Common sense returns for bin fines

Untitled 28. Wheelie Bin - Auckland, 2011Communities Secretary Eric Pickles MP has announced that new legislation will be introduced this year which will scrap hefty fines for putting a bin out on the wrong day. Talking to the BBC Sunday Politics Pickles promised: ’Fines for putting a bin out on the wrong day would be scrapped. If you put the wrong yoghurt pot into the wrong bin, it is ludicrous to fine people.’

This is an issue that we have been keeping an eye on for several years. Lifting The Lid highlighted that 68 local authorities had been secretly putting microchips in residents’ bins. The research revealed that at least 2.6 million households have had their bins microchiped. Eric Pickles is absolutely right to take action to abolish these powers and to try to bring some sanity to the way councils seemingly view themselves as a police force free to pass absurd rules and dole out fines on a whim.

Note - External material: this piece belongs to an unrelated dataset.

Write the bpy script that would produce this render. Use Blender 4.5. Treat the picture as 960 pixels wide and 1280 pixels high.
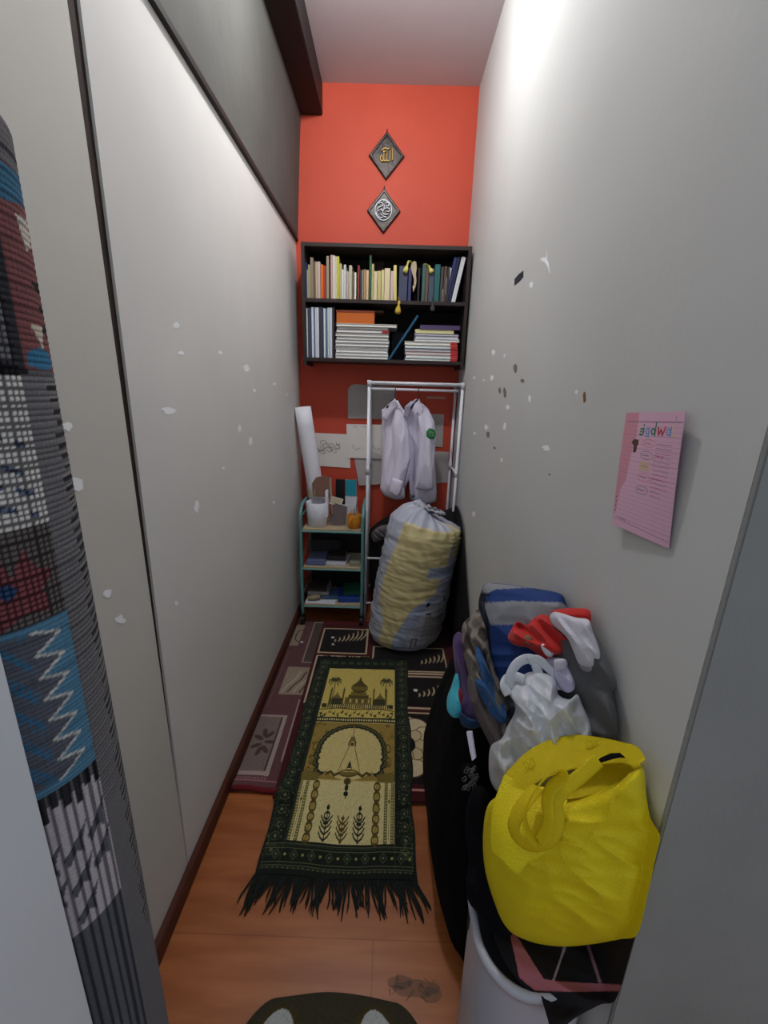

Until now, local authorities have been allowed to threaten people with fines of up to £1,000 for failing to bring your bin in on time. Both our reports ( A Legacy of Suspicion and The Grim RIPA) investigated the use of the Regulation of Investigatory Powers Act and highlighted the rise in the use of surveillance powers by local and public authorities.In the case of waste disposal, this isn’t happening in one or two serious cases, research has shown that in 2011-2012, 3,200 fines were issues by local authorities for rubbish related offences, including leaving bin lids open. However, despite criticism councils have defended their position stating that bins could present a hazard to disabled people and drivers and prevented grass from growing.

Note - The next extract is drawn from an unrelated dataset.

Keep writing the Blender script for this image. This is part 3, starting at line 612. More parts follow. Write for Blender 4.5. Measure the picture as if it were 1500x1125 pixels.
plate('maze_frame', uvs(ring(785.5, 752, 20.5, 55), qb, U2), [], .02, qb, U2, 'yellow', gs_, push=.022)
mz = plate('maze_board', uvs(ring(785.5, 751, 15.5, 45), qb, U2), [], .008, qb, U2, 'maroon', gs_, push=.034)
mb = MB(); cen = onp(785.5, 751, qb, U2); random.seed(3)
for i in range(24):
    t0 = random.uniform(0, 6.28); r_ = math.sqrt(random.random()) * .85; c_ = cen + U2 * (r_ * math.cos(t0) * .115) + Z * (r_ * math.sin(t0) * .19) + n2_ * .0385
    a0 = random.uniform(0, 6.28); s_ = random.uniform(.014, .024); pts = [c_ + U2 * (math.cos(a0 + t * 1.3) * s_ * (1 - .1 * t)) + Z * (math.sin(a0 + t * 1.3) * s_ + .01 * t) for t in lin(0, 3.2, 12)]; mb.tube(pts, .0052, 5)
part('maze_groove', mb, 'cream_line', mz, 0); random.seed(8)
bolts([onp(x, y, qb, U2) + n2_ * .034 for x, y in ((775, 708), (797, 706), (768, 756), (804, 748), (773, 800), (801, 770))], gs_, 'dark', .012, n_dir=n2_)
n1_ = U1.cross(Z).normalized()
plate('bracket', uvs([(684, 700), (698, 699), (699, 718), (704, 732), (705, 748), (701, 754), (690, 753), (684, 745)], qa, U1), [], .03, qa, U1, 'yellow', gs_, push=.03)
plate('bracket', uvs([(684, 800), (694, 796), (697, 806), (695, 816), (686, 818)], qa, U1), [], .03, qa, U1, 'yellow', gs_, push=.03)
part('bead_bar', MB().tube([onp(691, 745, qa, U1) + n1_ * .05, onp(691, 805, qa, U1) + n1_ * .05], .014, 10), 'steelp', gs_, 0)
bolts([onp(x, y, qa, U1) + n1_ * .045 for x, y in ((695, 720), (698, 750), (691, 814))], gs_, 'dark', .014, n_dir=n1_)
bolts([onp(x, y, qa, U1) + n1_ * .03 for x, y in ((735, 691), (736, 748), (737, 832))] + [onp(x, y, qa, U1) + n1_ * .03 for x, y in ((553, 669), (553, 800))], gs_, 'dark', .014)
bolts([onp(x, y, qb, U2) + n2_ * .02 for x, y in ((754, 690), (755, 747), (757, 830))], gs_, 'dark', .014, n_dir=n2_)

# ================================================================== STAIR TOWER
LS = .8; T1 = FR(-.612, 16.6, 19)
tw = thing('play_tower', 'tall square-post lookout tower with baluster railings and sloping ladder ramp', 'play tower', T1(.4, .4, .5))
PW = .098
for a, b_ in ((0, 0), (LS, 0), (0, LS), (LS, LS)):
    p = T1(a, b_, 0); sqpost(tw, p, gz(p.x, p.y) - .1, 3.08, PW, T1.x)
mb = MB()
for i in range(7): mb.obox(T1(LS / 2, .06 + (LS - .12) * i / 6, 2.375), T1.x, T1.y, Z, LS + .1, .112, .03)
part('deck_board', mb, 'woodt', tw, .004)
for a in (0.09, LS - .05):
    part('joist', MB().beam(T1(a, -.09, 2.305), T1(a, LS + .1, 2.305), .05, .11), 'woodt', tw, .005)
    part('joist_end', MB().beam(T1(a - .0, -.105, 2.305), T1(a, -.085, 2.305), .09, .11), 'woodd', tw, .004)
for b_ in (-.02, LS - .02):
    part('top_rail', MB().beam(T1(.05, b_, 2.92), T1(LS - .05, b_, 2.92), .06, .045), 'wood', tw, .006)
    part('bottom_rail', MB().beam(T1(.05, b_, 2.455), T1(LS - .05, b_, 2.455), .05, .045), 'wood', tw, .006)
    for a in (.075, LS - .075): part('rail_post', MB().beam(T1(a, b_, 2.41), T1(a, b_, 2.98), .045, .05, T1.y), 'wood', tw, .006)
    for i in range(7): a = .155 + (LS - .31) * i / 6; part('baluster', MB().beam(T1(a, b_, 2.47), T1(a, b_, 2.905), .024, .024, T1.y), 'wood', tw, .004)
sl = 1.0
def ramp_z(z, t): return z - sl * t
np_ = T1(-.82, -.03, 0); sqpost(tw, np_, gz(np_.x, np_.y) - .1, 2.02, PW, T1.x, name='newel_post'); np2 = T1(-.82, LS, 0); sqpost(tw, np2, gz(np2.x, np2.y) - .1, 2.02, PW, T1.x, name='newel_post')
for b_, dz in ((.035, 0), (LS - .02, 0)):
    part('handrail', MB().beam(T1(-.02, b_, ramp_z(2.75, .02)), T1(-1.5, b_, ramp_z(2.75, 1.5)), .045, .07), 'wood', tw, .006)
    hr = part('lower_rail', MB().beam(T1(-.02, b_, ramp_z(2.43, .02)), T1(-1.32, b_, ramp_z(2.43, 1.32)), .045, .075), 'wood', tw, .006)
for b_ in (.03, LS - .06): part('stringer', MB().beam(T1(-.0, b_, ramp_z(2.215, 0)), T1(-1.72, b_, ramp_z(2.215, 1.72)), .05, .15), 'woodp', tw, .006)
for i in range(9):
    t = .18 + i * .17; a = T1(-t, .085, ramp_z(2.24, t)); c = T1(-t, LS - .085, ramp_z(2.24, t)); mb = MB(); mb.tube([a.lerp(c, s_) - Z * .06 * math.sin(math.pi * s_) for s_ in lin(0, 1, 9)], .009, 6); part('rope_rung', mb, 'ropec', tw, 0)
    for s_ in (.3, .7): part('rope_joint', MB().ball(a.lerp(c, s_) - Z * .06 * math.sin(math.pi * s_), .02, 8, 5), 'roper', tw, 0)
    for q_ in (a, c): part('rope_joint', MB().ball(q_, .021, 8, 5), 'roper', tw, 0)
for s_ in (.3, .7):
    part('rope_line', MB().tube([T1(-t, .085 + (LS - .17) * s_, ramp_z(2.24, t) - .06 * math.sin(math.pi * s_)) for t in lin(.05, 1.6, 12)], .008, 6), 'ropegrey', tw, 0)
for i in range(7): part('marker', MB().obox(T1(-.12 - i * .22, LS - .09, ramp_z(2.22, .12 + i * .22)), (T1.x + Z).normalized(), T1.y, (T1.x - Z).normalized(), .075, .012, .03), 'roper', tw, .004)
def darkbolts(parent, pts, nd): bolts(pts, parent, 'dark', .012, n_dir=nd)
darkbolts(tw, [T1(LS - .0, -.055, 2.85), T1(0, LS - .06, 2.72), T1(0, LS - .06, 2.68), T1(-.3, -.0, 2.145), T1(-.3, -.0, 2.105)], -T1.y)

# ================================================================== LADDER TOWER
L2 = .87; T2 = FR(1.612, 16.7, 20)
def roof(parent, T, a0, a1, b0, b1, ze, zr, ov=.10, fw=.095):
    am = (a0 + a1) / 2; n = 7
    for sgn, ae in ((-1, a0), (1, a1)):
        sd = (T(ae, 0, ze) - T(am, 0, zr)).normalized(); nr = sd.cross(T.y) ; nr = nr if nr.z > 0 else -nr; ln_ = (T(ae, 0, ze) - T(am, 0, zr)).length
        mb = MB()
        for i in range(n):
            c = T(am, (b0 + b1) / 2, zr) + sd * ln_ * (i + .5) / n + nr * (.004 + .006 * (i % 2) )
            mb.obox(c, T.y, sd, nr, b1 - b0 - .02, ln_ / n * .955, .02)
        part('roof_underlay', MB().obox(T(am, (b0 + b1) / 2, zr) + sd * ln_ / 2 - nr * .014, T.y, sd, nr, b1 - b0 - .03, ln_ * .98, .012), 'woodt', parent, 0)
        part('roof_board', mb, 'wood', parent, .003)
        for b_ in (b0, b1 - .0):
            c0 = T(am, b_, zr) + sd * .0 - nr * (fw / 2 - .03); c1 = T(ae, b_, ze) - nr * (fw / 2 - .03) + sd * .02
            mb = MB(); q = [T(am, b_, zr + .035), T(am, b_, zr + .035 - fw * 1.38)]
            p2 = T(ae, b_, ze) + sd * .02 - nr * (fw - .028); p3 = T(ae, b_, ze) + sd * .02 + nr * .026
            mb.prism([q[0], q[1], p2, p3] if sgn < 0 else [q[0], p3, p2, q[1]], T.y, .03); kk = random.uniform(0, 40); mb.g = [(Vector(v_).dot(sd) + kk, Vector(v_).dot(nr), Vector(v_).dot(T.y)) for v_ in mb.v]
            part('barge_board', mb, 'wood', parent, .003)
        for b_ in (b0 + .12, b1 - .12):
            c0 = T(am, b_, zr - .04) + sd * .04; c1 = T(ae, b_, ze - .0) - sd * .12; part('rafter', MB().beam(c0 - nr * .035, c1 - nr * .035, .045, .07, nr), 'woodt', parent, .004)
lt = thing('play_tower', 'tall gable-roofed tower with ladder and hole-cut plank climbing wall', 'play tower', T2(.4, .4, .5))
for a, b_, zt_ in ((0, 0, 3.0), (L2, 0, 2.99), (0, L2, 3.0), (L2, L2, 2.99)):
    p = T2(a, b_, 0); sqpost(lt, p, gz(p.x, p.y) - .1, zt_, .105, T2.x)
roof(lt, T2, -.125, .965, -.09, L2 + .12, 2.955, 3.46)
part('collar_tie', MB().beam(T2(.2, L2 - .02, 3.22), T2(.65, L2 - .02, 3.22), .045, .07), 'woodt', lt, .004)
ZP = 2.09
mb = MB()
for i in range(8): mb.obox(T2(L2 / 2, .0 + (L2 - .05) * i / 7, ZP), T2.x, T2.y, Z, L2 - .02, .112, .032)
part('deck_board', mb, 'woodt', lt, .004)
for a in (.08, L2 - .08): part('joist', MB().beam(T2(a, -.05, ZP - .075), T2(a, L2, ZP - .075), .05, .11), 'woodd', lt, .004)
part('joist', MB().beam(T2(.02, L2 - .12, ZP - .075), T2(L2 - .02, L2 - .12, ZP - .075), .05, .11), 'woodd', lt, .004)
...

Colchester Borough Council in Essex proves that the change in the law is clearly needed. The council has announced that it will introduce a new computer system installed in the collection lorries which records how many black bags are left outside of each house. Householders who put out too much rubbish will subsequently be visited by a council warden, who will warn them to start recycling. Failure to act on the advice within three weeks will result in a fixed penalty notice of between £60 and £80.

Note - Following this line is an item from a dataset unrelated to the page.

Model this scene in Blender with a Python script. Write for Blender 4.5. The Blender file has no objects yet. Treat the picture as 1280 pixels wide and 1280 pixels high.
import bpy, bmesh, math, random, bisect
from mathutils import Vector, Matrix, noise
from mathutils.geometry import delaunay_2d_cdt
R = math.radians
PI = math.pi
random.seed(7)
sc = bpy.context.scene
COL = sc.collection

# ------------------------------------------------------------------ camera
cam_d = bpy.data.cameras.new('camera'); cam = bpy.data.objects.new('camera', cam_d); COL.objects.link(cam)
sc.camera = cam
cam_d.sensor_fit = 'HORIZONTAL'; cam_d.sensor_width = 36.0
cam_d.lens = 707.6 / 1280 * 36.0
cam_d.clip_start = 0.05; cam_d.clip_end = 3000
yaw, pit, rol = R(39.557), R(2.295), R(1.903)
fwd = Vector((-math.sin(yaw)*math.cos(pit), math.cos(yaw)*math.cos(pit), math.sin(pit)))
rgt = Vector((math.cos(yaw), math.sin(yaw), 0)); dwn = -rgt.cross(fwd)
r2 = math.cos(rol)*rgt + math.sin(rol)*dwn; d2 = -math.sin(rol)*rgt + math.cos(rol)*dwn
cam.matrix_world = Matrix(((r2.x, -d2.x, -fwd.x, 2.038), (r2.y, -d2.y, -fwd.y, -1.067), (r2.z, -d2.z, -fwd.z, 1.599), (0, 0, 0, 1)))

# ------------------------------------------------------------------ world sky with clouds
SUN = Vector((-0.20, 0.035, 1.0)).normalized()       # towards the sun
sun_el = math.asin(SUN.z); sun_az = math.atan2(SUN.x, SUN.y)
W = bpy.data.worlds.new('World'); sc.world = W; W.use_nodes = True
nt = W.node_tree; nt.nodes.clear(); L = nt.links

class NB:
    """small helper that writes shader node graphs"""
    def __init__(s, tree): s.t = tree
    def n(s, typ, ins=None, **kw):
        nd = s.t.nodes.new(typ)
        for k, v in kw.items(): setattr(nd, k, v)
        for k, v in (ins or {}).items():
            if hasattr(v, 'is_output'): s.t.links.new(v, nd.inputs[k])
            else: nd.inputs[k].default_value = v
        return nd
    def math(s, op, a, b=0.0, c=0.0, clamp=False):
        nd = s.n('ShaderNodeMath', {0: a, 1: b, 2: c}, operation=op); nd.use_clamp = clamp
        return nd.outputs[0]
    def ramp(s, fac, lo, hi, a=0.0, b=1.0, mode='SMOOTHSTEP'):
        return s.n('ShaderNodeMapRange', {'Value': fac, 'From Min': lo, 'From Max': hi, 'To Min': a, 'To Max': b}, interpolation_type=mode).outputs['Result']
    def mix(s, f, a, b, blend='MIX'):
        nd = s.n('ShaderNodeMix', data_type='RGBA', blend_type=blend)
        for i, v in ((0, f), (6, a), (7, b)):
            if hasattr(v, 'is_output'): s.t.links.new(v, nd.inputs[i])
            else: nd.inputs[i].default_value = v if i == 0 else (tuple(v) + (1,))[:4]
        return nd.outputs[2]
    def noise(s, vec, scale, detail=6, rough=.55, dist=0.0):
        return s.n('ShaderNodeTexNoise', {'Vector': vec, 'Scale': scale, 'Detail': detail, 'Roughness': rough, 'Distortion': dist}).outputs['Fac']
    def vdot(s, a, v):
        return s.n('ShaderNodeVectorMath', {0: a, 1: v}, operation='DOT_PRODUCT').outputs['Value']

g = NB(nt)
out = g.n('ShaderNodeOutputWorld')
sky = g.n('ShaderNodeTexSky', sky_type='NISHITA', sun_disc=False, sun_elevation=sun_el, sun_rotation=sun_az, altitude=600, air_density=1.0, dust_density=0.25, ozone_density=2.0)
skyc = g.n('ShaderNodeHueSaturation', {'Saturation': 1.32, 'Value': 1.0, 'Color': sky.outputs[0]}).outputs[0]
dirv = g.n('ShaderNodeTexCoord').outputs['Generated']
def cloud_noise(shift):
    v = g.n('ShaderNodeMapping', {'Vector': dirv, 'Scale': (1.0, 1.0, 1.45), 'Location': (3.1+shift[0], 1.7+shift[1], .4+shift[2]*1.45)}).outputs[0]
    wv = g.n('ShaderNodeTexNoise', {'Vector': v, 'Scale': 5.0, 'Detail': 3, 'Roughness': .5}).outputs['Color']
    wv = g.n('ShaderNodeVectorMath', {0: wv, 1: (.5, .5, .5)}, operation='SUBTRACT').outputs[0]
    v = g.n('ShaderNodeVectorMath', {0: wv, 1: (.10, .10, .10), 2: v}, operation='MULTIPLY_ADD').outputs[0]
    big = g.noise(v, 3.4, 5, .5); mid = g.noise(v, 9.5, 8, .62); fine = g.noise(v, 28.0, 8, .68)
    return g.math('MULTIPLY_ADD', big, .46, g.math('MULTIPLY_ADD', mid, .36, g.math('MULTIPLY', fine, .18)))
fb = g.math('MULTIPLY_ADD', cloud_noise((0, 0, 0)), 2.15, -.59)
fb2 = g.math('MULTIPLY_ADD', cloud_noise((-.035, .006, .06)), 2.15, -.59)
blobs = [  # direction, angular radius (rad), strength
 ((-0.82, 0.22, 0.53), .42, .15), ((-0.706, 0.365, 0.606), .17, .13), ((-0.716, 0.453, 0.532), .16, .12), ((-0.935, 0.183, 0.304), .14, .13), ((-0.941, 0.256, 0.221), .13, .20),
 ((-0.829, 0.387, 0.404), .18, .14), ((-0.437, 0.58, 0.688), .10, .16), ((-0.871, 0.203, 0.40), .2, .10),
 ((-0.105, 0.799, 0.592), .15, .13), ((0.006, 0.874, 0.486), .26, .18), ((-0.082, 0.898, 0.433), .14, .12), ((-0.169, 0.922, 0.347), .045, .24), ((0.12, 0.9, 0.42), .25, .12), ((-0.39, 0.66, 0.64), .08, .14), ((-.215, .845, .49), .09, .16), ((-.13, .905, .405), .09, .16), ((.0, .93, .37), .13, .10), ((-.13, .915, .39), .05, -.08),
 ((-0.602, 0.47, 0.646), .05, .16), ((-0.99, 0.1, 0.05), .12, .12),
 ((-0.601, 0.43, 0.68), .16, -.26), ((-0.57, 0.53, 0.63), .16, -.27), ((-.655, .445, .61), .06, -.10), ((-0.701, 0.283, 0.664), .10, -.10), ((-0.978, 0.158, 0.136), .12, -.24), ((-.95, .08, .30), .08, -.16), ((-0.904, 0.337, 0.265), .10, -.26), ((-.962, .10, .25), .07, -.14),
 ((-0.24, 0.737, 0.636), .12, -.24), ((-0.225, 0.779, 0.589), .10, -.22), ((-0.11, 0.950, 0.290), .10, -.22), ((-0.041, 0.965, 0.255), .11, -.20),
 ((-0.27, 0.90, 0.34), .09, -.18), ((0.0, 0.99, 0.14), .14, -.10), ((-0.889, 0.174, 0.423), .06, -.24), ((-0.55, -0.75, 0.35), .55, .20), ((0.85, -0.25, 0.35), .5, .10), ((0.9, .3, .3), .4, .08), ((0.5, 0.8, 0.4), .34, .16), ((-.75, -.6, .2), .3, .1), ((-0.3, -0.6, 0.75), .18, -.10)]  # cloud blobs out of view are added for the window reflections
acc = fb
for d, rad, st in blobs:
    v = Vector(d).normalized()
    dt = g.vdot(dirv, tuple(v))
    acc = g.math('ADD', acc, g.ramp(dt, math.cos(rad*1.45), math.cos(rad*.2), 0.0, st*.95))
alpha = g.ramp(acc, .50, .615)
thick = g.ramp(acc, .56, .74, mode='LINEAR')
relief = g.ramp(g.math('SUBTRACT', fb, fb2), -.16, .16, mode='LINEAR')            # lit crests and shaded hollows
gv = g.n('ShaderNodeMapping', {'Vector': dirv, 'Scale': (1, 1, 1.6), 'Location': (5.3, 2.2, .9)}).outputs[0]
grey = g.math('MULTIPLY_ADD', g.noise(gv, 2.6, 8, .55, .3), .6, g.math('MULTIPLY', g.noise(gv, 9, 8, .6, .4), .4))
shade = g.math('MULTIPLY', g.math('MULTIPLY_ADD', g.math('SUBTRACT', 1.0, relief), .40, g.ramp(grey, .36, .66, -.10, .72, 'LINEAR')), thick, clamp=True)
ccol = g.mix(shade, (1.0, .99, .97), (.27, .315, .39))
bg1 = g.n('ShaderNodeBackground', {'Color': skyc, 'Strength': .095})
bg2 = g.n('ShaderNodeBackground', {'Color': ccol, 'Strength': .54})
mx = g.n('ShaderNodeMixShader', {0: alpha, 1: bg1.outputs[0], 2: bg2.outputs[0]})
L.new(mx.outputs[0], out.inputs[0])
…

It is heartening that the Government is taking a common sense stance towards working with households rather than reprimanding them. These fines have incentivised surveillance and contributed to the collapse of trust as residents feel their councils are more interested in fining them than delivering valuable services. Clearly, there are much better ways of improving recycling and keeping streets clean than heavy handed fines and over-zealous enforcement of regulations.